Luke Napleton led off the sixth with a home run, and the Hawks scored five times in the seventh on two bases-loaded walks, a wild pitch, a sacrifice fly and an RBI groundout.

Boynton put the cap on the slugfest with a two-run home run in the eighth inning. It was the first multi-homer game of his career.

Napleton, Roscetti and Boynton each finished with three hits, while every starter had at least one hit in the 17-hit attack.

“We had guys doing their jobs up and down the lineup,” QU coach Matt Schissel said. “We dropped down a couple bunts. We had good opposite field approaches when we needed to in order to move guys. I think baserunning has been good for us all year. We’ve stayed aggressive.”

Unlike Saturday, when the Cardinals piled up 21 hits in their lone victory in the series, the Hawks shut them down after the tough first inning. Left-handed starter Mike McDonough worked four innings, giving up four runs and five hits.

He gave way to right-hander Alex Pribyl, who struck out two and allowed one earned run and one hit over two innings. Left-hander Sam Stephens worked the final three innings, striking out five and allowing just two hits to earn the victory.

“We’ve been punched in the face a lot, some of our own doing, some of the other team’s doing,” Schissel said. “Every day, we just come back and fight again. I thought today summed up our whole season.”
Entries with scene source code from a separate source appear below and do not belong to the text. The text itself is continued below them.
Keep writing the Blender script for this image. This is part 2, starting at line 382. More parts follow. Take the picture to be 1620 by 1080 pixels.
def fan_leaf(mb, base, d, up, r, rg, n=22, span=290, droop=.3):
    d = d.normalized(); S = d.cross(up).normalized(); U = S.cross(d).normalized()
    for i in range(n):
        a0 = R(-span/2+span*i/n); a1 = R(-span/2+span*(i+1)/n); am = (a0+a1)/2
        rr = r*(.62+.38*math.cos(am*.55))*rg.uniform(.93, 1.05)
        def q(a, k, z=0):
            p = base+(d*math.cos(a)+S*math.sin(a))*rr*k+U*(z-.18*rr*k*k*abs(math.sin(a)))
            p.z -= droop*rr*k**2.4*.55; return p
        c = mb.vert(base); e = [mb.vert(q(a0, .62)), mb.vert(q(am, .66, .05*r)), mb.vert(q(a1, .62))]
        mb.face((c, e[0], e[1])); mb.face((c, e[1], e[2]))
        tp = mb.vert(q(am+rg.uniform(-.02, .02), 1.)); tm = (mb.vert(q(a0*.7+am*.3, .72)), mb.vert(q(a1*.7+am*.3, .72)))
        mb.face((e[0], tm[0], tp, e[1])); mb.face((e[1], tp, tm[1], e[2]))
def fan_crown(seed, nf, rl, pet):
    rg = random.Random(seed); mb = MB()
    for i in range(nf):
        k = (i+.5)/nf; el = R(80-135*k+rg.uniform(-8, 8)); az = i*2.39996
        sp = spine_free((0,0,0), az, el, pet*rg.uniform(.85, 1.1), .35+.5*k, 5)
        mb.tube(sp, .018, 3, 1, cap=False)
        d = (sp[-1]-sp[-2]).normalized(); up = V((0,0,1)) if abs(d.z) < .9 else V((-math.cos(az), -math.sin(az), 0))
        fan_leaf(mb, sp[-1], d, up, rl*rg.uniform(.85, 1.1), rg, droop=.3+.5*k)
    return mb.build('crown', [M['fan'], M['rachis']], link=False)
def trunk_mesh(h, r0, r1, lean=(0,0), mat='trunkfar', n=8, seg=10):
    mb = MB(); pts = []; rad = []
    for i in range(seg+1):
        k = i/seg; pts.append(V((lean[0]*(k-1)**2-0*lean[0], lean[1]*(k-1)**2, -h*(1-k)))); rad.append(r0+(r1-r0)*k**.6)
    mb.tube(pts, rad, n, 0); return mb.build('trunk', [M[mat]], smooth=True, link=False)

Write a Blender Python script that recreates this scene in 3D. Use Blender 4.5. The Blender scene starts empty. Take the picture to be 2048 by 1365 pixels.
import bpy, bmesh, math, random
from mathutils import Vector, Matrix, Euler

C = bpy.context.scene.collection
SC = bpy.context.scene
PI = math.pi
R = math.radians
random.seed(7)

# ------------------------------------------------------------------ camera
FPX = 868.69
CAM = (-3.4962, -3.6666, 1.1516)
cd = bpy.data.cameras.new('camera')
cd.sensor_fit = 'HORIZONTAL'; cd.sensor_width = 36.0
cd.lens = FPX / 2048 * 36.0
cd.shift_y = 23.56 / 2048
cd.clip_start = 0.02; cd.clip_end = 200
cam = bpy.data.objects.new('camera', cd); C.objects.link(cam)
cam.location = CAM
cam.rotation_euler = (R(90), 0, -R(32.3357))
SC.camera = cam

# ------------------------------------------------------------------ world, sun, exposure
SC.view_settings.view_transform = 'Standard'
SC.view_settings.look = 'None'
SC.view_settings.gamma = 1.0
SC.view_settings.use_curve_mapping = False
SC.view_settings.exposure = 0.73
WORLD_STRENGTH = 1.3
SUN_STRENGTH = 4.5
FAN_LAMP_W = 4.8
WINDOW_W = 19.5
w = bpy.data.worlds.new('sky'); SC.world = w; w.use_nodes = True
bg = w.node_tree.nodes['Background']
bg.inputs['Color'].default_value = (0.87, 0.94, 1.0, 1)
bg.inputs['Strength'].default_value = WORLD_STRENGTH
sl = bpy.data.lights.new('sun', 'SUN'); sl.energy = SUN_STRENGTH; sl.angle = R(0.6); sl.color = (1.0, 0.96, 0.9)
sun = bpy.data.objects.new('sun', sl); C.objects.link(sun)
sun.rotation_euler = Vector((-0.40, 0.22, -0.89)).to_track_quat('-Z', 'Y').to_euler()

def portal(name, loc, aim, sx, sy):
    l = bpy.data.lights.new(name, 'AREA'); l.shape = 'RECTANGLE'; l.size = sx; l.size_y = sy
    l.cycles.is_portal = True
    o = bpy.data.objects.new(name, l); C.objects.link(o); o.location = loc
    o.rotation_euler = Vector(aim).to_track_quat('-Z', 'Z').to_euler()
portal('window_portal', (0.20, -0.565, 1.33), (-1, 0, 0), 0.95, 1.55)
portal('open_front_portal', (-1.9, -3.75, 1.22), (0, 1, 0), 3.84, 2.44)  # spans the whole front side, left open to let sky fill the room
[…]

The Hawks (27-19) have won eight of their last nine games heading into the final series of the regular season when they play host to Missouri S&T beginning Friday.

“We want to have momentum going into that weekend,” Boynton said. “We want to get our first sweep of the year. It would be huge to carry that momentum into the conference tournament. Setting the tone, staying hot and keeping the wheels turning.”